MATERIAL PROVIDED:
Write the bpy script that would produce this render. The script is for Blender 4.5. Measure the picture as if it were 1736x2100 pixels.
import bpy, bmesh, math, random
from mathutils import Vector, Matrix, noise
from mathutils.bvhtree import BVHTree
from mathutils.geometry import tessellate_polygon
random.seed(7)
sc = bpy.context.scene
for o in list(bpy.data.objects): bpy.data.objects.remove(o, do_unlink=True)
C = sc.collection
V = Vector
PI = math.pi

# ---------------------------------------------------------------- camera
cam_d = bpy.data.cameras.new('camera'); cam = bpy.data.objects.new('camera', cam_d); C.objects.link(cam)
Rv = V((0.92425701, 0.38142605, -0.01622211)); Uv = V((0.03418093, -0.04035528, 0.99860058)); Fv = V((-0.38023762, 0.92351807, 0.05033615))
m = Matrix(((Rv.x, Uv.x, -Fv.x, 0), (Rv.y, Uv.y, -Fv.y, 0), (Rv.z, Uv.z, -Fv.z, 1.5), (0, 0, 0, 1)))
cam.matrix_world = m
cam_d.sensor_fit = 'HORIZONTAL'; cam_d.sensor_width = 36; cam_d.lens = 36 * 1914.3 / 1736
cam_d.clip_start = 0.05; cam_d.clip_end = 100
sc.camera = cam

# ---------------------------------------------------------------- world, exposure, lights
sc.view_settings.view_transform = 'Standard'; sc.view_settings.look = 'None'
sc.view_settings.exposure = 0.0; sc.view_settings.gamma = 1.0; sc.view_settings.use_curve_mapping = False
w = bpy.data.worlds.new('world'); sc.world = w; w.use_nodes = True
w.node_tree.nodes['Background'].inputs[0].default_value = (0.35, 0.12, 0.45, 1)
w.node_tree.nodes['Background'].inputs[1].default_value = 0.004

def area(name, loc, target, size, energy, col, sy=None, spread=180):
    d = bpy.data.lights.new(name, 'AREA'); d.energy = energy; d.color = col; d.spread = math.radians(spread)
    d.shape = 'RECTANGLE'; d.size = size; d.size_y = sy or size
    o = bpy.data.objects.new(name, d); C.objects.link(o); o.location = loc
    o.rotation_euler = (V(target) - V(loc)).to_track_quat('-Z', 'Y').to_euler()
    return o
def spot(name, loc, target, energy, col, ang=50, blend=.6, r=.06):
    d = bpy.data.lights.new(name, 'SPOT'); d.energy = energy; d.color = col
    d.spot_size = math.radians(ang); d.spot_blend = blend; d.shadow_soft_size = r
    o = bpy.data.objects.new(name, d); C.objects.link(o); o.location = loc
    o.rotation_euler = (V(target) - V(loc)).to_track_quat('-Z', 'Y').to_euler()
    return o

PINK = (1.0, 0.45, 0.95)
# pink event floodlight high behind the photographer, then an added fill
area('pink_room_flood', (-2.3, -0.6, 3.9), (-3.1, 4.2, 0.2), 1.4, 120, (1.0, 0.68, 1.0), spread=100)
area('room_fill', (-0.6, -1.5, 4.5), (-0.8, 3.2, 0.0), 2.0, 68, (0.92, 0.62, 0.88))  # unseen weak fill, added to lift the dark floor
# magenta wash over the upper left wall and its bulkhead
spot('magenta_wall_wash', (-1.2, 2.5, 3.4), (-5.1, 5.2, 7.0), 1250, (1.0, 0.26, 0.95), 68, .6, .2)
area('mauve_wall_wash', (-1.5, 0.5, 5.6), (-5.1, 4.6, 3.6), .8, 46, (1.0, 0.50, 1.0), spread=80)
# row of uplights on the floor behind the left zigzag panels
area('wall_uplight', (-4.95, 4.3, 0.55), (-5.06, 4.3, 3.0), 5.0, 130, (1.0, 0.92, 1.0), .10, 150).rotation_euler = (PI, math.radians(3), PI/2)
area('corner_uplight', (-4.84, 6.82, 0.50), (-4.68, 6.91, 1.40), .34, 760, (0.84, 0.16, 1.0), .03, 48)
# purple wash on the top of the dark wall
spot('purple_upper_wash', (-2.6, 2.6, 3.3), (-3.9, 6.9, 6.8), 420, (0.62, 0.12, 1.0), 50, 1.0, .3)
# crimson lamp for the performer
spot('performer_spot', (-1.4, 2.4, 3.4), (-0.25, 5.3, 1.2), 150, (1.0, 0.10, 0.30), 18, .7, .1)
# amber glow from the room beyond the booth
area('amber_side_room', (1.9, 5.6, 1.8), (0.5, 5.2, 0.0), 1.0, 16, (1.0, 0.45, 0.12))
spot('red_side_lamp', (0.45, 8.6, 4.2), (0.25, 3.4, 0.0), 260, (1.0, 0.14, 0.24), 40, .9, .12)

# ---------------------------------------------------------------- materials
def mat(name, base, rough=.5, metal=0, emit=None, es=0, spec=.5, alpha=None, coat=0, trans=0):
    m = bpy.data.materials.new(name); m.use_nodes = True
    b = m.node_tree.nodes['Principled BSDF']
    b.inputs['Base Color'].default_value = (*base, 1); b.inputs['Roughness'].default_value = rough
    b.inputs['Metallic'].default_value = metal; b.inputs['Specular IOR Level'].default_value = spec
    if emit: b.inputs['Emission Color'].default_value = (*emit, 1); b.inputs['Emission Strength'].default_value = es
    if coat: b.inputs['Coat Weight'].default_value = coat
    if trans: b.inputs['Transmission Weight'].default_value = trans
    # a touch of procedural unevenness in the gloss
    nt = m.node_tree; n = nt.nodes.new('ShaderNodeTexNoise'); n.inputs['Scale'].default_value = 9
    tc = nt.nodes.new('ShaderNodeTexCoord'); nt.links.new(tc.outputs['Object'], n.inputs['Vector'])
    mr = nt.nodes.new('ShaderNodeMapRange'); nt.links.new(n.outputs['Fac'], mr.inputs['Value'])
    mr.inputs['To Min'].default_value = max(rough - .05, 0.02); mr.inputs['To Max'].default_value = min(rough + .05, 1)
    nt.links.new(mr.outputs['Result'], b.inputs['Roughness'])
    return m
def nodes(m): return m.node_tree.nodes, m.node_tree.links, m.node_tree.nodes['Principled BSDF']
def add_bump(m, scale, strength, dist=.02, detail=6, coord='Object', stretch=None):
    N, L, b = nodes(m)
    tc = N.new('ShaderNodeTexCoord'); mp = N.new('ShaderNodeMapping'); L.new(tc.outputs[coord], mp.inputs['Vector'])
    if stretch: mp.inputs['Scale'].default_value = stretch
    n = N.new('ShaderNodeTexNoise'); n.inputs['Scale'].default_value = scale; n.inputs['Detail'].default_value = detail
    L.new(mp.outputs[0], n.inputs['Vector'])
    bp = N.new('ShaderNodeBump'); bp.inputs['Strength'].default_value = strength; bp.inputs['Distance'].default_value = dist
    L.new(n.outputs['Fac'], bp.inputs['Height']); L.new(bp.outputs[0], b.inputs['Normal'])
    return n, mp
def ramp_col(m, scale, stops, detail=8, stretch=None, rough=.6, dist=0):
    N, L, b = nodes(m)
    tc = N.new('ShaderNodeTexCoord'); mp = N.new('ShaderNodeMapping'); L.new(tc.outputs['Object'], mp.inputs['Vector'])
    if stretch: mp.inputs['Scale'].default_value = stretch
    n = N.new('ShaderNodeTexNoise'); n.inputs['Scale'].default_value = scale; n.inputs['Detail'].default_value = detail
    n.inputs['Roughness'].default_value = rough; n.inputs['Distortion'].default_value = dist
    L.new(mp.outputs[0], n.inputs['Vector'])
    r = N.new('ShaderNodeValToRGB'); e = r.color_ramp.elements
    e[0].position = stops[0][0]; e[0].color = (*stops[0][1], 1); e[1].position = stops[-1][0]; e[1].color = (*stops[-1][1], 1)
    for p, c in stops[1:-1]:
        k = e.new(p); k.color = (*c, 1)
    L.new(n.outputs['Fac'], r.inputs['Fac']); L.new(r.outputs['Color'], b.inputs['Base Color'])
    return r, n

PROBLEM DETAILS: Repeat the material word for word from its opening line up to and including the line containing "PI = math.pi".

WRITTEN ANSWER:
Write the bpy script that would produce this render. The script is for Blender 4.5. Measure the picture as if it were 1736x2100 pixels.
import bpy, bmesh, math, random
from mathutils import Vector, Matrix, noise
from mathutils.bvhtree import BVHTree
from mathutils.geometry import tessellate_polygon
random.seed(7)
sc = bpy.context.scene
for o in list(bpy.data.objects): bpy.data.objects.remove(o, do_unlink=True)
C = sc.collection
V = Vector
PI = math.pi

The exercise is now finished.